Cornwell suggests that Pius XII’s particular indifference to the fate of the Jews (he apparently never used the word “Jew” in any of his wartime pronouncements, apparently never once used the word “anti-Semitism”) was related to his attitude toward the Jewish people.
Until now, it has not been possible to relate the full history of Pacelli’s career as diplomat and as Cardinal Secretary of State. The new material made available in this narrative, however, reveals Pacelli’s long-standing anti-Jewishness, indicating that he failed to be gripped with moral outrage by the plight of the Jews.
Certainly, from the Reichskonkordat forward (that treaty included an annex granting some protection to Jews who had converted to Catholicism but explicitly defining the fate of other Jews as Germany's “internal affair,” about which the Church would have nothing to say) Pacelli showed no sign of seeing Jews as within the Catholic circle of concern. And there are other indications (he accepted the stereotypical association of the Jew with Bolshevism) that Pacelli regarded Jews as a contemporary as well as an ancient enemy of the Church.
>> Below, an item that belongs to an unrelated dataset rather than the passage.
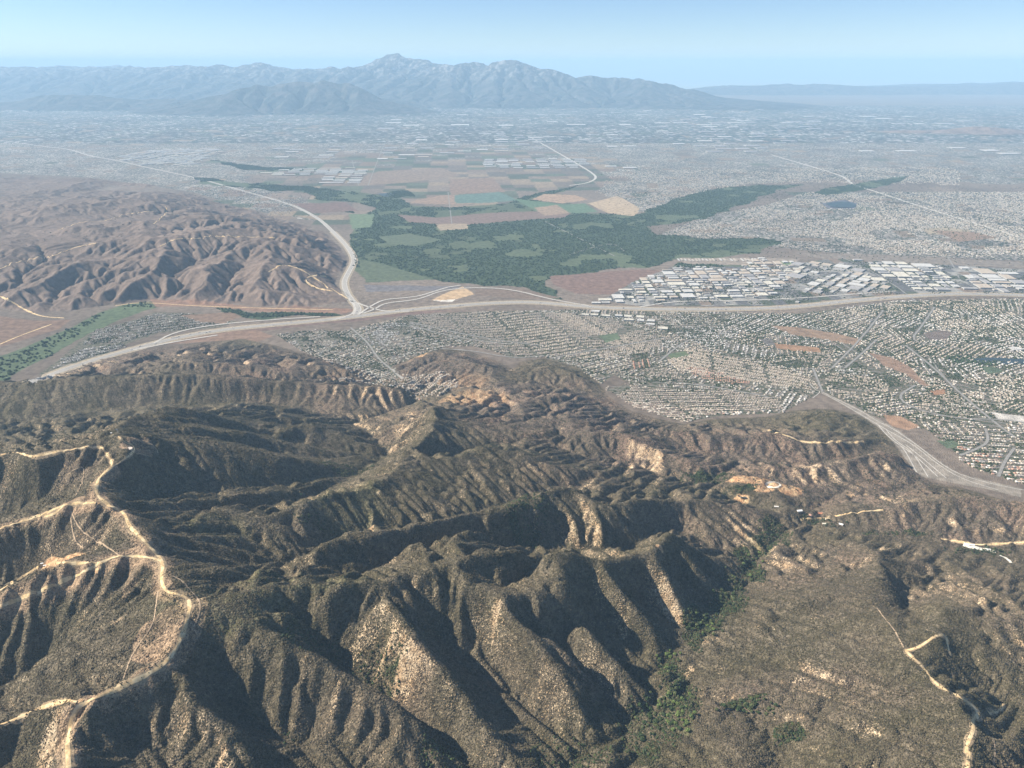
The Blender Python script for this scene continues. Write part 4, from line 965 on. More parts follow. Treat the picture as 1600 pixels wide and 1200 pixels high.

But a factor more important even than anti-Semitism accounts for Pacelli’s early failings as a diplomat and his later failings as a Pope, and that was his determination to put the accumulation and defense of papal power above everything else—above the fate of the Jews, and even above the fate of the Catholic Church elsewhere in Europe. “Was there something in the modern ideology of papal power,” Cornwell asks, “that encouraged the Holy See to acquiesce in the face of Hitler’s evil, rather than oppose it?” The answer to this awful question, it seems increasingly clear, is yes.
And that is why the unfinished story of Pius XII matters so much—especially to Catholics. Even though the ancient Christian anti-Semitism that fueled the Nazi program has been roundly repudiated by the Church, “the modern ideology of papal power” that helped to make the hatred of Jews so lethal in this century still marks Roman Catholicism. And that is the meaning of the campaign to make Pius XII a saint despite everything. It is apparently a cause dear to the heart of John Paul II, who has single-handedly restored the spirit of papal absolutism. Yet that campaign contradicts John Paul’s equally firm assertion of the moral meaning of the new millennium, and the Catholic Church’s obligation to enter it in a spirit of repentance and truth.
The story of Eugenio Pacelli, and of the modern papacy, began with Pius X, whose condemnation of modernism and commissioning of the Vatican-dominated Code of Canon Law set the Catholic Church on its disastrous twentieth-century course. That Pope gave Pacelli his mission in life—the expansion of power, which became his moral undoing. It is an omen, perhaps, that Pacelli repaid his patron, and reified his view of the Church, by canonizing Pius X in 1954. Hitler’s Pope makes it clear that if Pacelli himself is to be canonized now, the Church will have sealed its second millennium with a lie, and readied its third for new disasters.